To "remove from a flock." In Insight3D, culling is used to improvement performance by not rendering objects that are not visible. Culling provides view-dependent performance improvements because the number of visible objects may depend on the camera's position. See also Horizon Culling and View Frustum Culling. The Real-Time Rendering slides provide a comprehension overview of culling techniques (see Spatial.ppt).

Fragment

Data for a pixel before it is written into the frame buffer. A fragment may not become a pixel if it fails a test, such as the depth test.

GPU

Graphics processing unit. Loosely speaking, a video card.

Horizon Culling

Culling objects that are not visible because they are below the horizon.

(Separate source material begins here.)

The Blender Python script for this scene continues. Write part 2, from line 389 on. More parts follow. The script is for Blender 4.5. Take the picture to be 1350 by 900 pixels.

This is used by both Globe Overlays and Primitives. The Horizon Culling blog post describes the technique in detail.

Level of Detail

A technique to improve performance by rendering an increasingly simplified object as the camera moves further away from the object (to be more precise, as the object occupies fewer and fewer pixels on the screen). This is used extensively by Globe Overlays. For more information see A Developer's Survey of Polygonal Simplification Algorithms and Level of detail for 3D Graphics.

Mesh

A group of geometric primitives, generally triangles, that represents an object in the 3D scene. See also Triangle Mesh and the Triangle Mesh Primitive topic.

Out-of-Core

An algorithm whose working set is not all in memory at once. This is common for terrain and imagery, since the datasets are so large. Globe Overlays use an out-of-core algorithm to only keep the most relevant data in memory.

Render

To draw. "Draw the scene" and "Render the scene" are equivalent.

Texel

A texture element, similar to a pixel in an image.

Triangle Mesh

A mesh made up of just triangles. This is the most common representation for objects in real-time computer graphics, as described in the Triangle Mesh Primitive topic.

Vertex

A point. A triangle having three points is the same as having three vertices.

View Frustum

A truncated pyramid that determines what is in view. See the View Frustum topic or Wikipedia.

View Frustum Culling

Culling objects that are not visible because they are outside the view frustum. This is used by both Globe Overlays and Primitives.